The playbook for such a significant figure returning to the U.S. amid this much attention is nonexistent. Because of who she is as a person, and what she’s meant to so many groups of people, the joy around her return won’t ease anytime soon.

“The other thing about BG is she stands for so much,” Nygaard said. “She stands for so many people, so many different kinds of people who can be undervalued in our society. And she stands with pride and confidence and has never once shied away from who she is, and is even using her platform now for Bring Our Families Home.”

That commitment to BOFH will also continue throughout the season for the Mercury and Griner, both home and away. The money Sharghi received came at the “perfect time,” she said, because they’re planning a mural in Griner’s hometown of Houston. In April, a second mural was unveiled on the west side of Footprint Center and Sharghi met Griner for the first time.
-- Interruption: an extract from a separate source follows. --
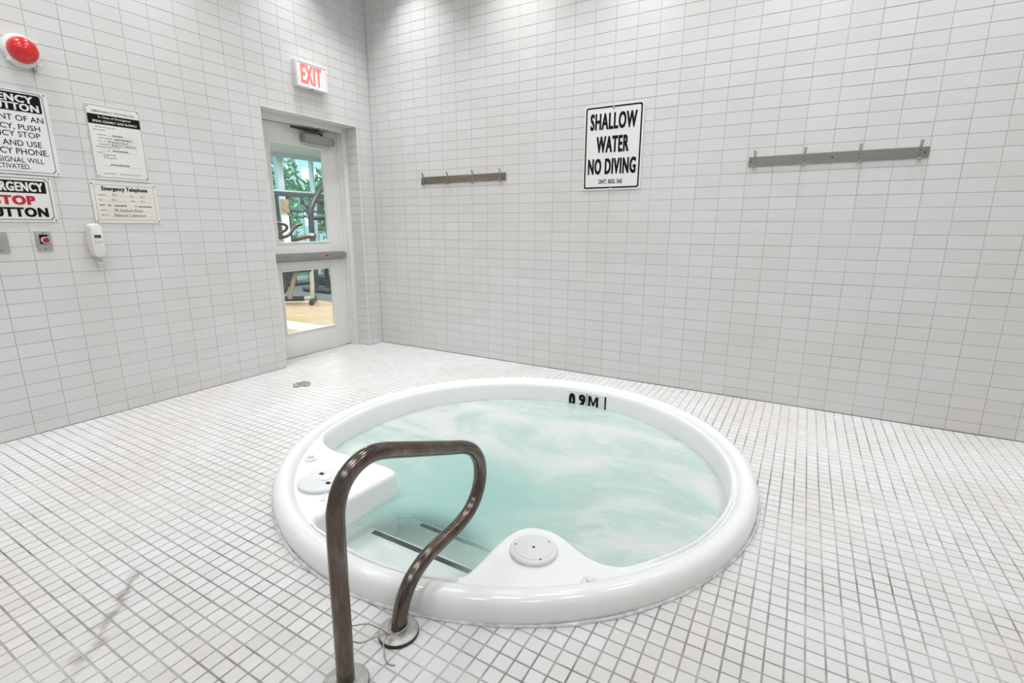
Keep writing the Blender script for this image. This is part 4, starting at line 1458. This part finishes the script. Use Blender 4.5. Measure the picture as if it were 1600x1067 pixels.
for t, w, z in ((0.0, 0.05, 0.0), (0.2, 0.10, 0.03), (0.5, 0.14, 0.055), (0.8, 0.15, 0.08), (1.0, 0.12, 0.07)):
    sd.append((t, w, z))
vv, ff = [], []
sdir = Vector((0.33, 0.30, 0)).normalized(); sper = Vector((-sdir.y, sdir.x, 0))
for t, w, z in sd:
    c = Vector((-3.16, 1.34, 0.99))+sdir*(t*0.34)+Vector((0, 0, z))
    for k in range(10):
        a = 2*PI*k/10
        vv.append(L(c+sper*(w*math.cos(a))+Vector((0, 0, 0.040*math.sin(a)))))
for i in range(len(sd)-1):
    for k in range(10):
        ff.append((i*10+k, i*10+(k+1) % 10, (i+1)*10+(k+1) % 10, (i+1)*10+k))
ff += [tuple(range(10)), tuple(range(40, 50))]
MB().add(vv, ff).build('saddle', M_OLIVE, bk, 60)
LT([(-3.36, 1.10, 1.27), (-3.28, 1.20, 1.26), (-3.24, 1.31, 1.22), (-3.26, 1.30, 1.15), (-3.32, 1.20, 1.10), (-3.36, 1.15, 1.08)], 0.022, 'handlebar', M_GRIP)
LT([(-3.34, 1.14, 1.04), (-3.30, 1.28, 1.045), (-3.30, 1.40, 1.09), (-3.30, 1.48, 1.18), (-3.30, 1.55, 1.225), (-3.30, 1.63, 1.24)], 0.026, 'grip_bar', M_GRIP)
MB().cbox(*[v for a in ((-0.30, -0.16), (-0.26, -0.10), (0.95, 1.01)) for v in a], 0.01).build('bottle_tray', M_TAN, bk, 40)

# ---- weight machine with a bent mast
wm = thing('weight_machine', 'dark weight machine with a bent mast and side arm', 'gym machine', (-4.0, 2.40, 0))
def Lw(p): return (p[0]+4.0, p[1]-2.40, p[2])
def WT(pts, r, name, m=M_MACH, par=None, per=6): return MB().tube(catmull([Lw(p) for p in pts], per), r, 14).build(name, m, par or wm, 50)
WT([(-4.0, 2.37, 0.06), (-4.0, 2.37, 1.08), (-4.0, 2.385, 1.42), (-4.0, 2.44, 1.60), (-4.0, 2.58, 1.80), (-4.0, 2.74, 2.00), (-4.0, 2.84, 2.08)], 0.048, 'mast')
WT([(-4.0, 2.36, 1.36), (-4.0, 2.60, 1.37), (-4.0, 3.05, 1.38)], 0.045, 'side_arm')
WT([(-4.0, 2.40, 1.36), (-3.98, 2.28, 1.37), (-3.98, 2.22, 1.40)], 0.014, 'peg')
WT([(-4.35, 2.37, 0.05), (-3.6, 2.37, 0.05)], 0.045, 'base_bar')
WT([(-4.0, 2.37, 0.05), (-4.0, 3.30, 0.05)], 0.045, 'base_bar')
WT([(-4.0, 3.05, 0.05), (-4.0, 3.05, 1.40)], 0.045, 'rear_post')
for k in range(6):
    MB().cbox(*[v for a in ((-0.11, 0.11), (0.56, 0.74), (0.10+k*0.05, 0.146+k*0.05)) for v in a], 0.004).build('weight_plate', M_RUBBER, wm)
MB().cbox(*[v for a in ((-0.16, 0.16), (0.05, 0.44), (0.44, 0.51)) for v in a], 0.025).build('seat_pad', M_MACH, wm, 40)
WT([(-4.0, 2.62, 0.05), (-4.0, 2.62, 0.45)], 0.04, 'seat_leg')

# ---- cable machine by the window
cm = thing('cable_machine', 'cable machine frame with pulleys and a tan instruction placard by the window', 'gym machine', (-5.4, 3.3, 0))
def Lc(p): return (p[0]+5.4, p[1]-3.3, p[2])
def CT(pts, r, name, m=M_MACH, n=10, par=None): return MB().tube([Lc(p) for p in pts], r, n).build(name, m, par or cm, 50)
for y in (2.72, 2.96, 3.95):
    CT([(-5.4, y, 0.0), (-5.4, y, 1.84)], 0.032, 'post')
MB().cbox(*[v for a in ((-0.04, 0.04), (-0.70, 0.80), (1.80, 1.89)) for v in a], 0.006).build('top_beam', M_MACH, cm)
MB().cbox(*[v for a in ((-0.03, 0.03), (-0.35, 0.66), (1.50, 1.535)) for v in a], 0.004).build('cross_rail', M_MACH, cm)
MB().cbox(*[v for a in ((-0.18, 0.18), (-0.66, 0.72), (0.0, 0.06)) for v in a], 0.008).build('base_frame', M_MACH, cm)
for y, z in ((3.30, 1.70), (3.44, 1.60), (3.56, 1.66), (3.70, 1.74), (3.80, 1.70)):
    MB().lathe([(0, -0.012), (0.055, -0.012), (0.048, 0), (0.055, 0.012), (0, 0.012)], 20, 'x', Lc((-5.38, y, z))).build('pulley', M_MACH, cm, 40)
for a, b_ in (((3.30, 1.70), (3.44, 1.58)), ((3.44, 1.58), (3.56, 1.68)), ((3.70, 1.74), (3.80, 1.84)), ((3.25, 1.84), (3.30, 1.70))):
    CT([(-5.38, a[0], a[1]), (-5.38, b_[0], b_[1])], 0.018, 'pulley_arm')
for y in (3.30, 3.42, 3.55, 3.66):
    CT([(-5.4, y, 0.08), (-5.4, y, 1.50)], 0.006, 'cable', M_MACH, 6)
for k in range(10):
    MB().cbox(*[v for a in ((-0.08, 0.08), (-0.57, -0.35), (0.10+k*0.055, 0.15+k*0.055)) for v in a], 0.004).build('weight_plate', M_RUBBER, cm)
MB().cbox(*[v for a in ((0.05, 0.062), (-0.55, -0.36), (1.46, 1.74)) for v in a], 0.003).build('placard', mat('tan placard', (0.24, 0.17, 0.10), 0.5, var=0.35, vscale=28), cm)
MB().cbox(*[v for a in ((-0.02, 0.04), (-0.54, -0.37), (0.80, 1.44)) for v in a], 0.01).build('guard', mat('pale guard', (0.66, 0.72, 0.76), 0.4, var=0.1), cm)

# ---- treadmill deck seen low behind
tm = thing('treadmill', 'dark treadmill low behind the exercise bike', 'treadmill', (-4.75, 4.0, 0))
MB().cbox(-0.38, 0.38, -0.85, 0.85, 0.06, 0.20, 0.02).build('deck', M_MACH, tm, 40)
MB().box(-0.25, 0.25, -0.80, 0.70, 0.198, 0.206).build('belt', M_RUBBER, tm)
for s in (-1, 1):
    MB().cbox(s*0.36-0.05, s*0.36+0.05, -0.80, 0.80, 0.16, 0.225, 0.01).build('side_rail', M_ALU, tm, 40)
    MB().tube([(s*0.37, 0.72, 0.10), (s*0.37, 0.80, 0.70), (s*0.37, 0.74, 1.20)], 0.03, 10).build('upright', M_MACH, tm, 40)
MB().cbox(-0.40, 0.40, 0.66, 0.80, 1.16, 1.36, 0.03).build('console', M_MACH, tm, 40)
for s in (-1, 1):
    MB().lathe([(0, -0.03), (0.055, -0.03), (0.055, 0.03), (0, 0.03)], 18, 'x', (s*0.33, -0.82, 0.056)).build('wheel', M_RUBBER, tm, 40)

# ---- outside the gym window
M_LAWN = mat('lawn', (0.10, 0.22, 0.07), 0.9, var=0.3, vscale=3)
tag(MB().box(-24, GX0-0.1, -12, 24, -0.3, -0.16).build('ground_outside', M_LAWN), 'green lawn outside the gym window', None, None, 'structure')
M_LEAF = mat('leaves', (0.24, 0.42, 0.22), 0.6, var=0.4, vscale=2.5)
M_BARK = mat('bark', (0.12, 0.085, 0.06), 0.9, var=0.3, vscale=12)


def tree(x, y, h, r, label):
    t = thing('tree', label, 'tree', (x, y, -0.16), 0, 'trees outside the gym window')
    MB().tube([(0, 0, 0), (0.03, 0.02, h*0.35), (-0.02, 0.05, h*0.7)], [0.11, 0.08, 0.04], 9).build('trunk', M_BARK, t, 60)
    n = 1500
    vv, ff = [], []
    for k in range(n):
        d = rng.normal(size=3); d /= np.linalg.norm(d)
        q = d*r*(0.55+0.45*rng.random())*np.array([1, 1, 1.25])+np.array([0, 0, h*0.62])
        u = rng.normal(size=3); u /= np.linalg.norm(u)
        w = np.cross(u, rng.normal(size=3)); w /= np.linalg.norm(w)
        s = 0.10+0.08*rng.random()
        b0 = len(vv)
        vv += [tuple(q-u*s), tuple(q+w*s*0.45), tuple(q+u*s), tuple(q-w*s*0.45)]
        ff.append((b0, b0+1, b0+2, b0+3))
    o = MB().add(vv, ff).build('foliage', M_LEAF, t)
    o['kind'] = 'stuff'


tree(-10.6, 6.0, 3.6, 1.25, 'green leafy tree outside, left in the upper door pane')
tree(-10.2, 8.4, 3.4, 1.05, 'green leafy tree outside, right in the upper door pane')
bl = thing('far_building', 'pale building with glowing panels far outside the gym', 'building', (-17, 12, -0.16))
MB().box(-1, 1, -6.5, 5, 0, 9).build('facade', mat('pale facade', (0.78, 0.84, 0.86), 0.8, var=0.05), bl)
M_GLOWP = emit_mat('glowing panels', (1.0, 0.98, 0.92, 1), 2.5)
for y in (-5.2, -3.6, -2.0, -0.4, 1.2, 2.8):
    for z in (1.4, 3.2, 5.0, 6.8):
        MB().box(0.98, 1.03, y, y+0.9, z, z+0.7).build('window', M_GLOWP, bl)  # plain glowing rectangles set on the facade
Carstens visited the mural during his visit, as did thousands of WNBA and NBA fans who visit the location for games.

In the middle is a woman who is experiencing her role expanding.
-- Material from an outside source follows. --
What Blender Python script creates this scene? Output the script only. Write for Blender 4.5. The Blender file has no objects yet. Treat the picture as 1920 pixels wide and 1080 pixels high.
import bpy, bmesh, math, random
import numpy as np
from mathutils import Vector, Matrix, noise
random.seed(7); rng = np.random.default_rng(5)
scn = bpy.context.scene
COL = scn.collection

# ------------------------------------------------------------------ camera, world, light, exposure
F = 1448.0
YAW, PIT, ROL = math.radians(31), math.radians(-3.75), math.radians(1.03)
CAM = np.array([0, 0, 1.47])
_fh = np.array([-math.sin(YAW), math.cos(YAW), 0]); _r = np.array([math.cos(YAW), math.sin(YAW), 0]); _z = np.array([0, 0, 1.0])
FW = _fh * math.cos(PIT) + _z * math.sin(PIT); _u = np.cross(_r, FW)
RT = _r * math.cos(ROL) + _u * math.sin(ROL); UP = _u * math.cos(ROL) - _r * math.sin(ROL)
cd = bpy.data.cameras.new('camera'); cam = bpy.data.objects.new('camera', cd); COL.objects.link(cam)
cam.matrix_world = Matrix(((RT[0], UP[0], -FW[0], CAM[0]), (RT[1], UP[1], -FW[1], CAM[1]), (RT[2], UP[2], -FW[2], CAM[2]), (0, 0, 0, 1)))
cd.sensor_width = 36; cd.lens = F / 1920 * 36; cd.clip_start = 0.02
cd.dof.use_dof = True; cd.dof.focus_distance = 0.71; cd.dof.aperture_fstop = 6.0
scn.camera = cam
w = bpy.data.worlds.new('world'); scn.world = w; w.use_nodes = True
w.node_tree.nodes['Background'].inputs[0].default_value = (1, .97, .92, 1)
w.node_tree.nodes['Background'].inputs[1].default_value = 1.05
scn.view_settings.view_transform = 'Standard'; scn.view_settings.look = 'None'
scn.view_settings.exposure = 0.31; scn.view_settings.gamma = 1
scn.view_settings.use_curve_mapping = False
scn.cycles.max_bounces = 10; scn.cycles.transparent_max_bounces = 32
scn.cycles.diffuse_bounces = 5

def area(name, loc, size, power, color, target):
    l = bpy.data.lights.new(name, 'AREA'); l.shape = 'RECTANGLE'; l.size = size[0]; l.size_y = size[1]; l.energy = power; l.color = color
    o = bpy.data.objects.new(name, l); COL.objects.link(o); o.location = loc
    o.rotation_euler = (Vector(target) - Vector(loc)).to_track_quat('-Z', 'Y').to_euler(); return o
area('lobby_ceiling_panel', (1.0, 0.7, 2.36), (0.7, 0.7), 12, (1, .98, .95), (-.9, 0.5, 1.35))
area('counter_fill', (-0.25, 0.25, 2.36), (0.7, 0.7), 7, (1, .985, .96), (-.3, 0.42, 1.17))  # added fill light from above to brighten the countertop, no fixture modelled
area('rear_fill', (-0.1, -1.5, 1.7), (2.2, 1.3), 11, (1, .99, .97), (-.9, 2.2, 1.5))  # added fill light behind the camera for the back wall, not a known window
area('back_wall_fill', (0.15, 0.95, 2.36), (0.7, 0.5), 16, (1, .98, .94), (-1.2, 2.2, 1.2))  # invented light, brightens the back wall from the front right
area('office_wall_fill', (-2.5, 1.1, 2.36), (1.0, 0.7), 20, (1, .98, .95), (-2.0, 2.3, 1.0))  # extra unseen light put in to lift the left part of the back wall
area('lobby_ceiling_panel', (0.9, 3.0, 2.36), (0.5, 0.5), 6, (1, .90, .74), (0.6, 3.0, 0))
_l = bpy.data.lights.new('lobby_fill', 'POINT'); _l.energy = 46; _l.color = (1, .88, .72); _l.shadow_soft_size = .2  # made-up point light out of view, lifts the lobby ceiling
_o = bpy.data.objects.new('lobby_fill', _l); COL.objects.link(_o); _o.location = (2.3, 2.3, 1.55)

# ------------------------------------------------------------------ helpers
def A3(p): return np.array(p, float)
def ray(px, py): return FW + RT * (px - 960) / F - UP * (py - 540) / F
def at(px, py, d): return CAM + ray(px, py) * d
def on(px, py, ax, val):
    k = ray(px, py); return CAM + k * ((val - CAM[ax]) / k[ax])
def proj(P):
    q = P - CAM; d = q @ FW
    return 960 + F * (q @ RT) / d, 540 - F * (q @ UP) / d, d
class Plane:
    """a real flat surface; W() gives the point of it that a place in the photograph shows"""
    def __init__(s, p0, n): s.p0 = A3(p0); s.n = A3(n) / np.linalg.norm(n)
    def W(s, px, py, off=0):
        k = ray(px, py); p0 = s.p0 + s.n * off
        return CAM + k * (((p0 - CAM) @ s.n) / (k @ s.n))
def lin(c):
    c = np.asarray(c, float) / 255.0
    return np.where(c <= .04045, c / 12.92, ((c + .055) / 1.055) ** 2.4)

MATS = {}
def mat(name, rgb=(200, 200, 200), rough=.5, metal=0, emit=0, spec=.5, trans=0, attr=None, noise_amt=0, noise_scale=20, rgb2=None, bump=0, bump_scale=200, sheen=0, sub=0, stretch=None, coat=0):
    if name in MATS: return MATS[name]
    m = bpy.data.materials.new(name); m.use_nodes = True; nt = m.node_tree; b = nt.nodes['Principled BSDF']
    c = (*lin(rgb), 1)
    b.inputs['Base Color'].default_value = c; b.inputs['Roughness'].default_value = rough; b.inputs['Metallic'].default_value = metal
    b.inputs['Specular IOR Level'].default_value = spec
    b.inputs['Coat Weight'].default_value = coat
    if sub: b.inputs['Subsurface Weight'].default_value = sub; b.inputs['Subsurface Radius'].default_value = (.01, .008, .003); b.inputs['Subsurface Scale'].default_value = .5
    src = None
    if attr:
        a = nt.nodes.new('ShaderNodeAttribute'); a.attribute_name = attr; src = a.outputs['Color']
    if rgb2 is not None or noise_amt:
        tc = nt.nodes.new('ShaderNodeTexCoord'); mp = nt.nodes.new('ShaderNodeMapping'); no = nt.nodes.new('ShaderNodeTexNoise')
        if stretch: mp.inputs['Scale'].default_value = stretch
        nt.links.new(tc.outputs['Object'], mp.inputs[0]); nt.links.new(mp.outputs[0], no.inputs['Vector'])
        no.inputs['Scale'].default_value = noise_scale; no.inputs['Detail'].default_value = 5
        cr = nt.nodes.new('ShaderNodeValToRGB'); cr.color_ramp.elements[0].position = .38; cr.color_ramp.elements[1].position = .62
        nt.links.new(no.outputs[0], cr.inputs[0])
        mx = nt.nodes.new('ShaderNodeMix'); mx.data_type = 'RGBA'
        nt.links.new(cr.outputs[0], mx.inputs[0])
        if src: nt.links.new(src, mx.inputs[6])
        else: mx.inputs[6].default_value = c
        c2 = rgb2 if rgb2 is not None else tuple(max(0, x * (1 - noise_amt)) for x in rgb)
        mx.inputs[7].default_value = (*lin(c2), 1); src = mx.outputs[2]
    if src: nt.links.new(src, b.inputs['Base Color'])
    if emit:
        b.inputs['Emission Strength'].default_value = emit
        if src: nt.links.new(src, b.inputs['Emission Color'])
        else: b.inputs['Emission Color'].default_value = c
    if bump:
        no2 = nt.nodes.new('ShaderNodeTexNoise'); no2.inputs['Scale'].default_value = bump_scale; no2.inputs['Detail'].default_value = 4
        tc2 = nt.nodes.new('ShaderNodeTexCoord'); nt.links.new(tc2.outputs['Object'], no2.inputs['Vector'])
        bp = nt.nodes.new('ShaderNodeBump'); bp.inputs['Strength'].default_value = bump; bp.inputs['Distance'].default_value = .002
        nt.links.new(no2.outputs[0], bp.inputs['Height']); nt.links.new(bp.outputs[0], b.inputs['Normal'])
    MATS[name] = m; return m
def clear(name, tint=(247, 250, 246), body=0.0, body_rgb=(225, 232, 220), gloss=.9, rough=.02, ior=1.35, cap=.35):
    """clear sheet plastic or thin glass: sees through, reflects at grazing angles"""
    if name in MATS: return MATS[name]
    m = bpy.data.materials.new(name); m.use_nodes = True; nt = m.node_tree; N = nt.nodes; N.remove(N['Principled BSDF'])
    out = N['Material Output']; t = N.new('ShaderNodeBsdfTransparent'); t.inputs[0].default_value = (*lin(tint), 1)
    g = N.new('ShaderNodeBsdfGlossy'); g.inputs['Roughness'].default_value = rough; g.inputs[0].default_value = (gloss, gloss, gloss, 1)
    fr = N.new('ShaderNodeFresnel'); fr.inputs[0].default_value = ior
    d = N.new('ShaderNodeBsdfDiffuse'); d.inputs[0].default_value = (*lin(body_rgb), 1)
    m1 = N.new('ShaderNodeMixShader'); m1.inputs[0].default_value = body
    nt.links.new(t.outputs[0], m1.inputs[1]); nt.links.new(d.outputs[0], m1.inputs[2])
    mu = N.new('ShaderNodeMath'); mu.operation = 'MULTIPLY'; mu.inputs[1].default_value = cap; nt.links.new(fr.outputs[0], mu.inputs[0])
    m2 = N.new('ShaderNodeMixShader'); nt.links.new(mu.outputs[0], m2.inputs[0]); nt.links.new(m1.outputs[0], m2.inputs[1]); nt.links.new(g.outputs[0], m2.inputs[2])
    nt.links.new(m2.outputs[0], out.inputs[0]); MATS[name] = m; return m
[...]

“Brittney Griner certainly for us is a symbol of hope,” Sharghi said. “If one, she was able to survive that ordeal, and two, she was brought home, and three, she is back on the court being a successful basketball player doing what she loves to do, then it gives us hope that our family members will survive, they will be brought home, and they will be able to resume their lives as well.”

Just as Griner has returned to the basketball court where the “BG 42” decal used to keep her in the public eye was replaced by the Bring Our Families Home logo. She won’t let anyone be too excited to forget.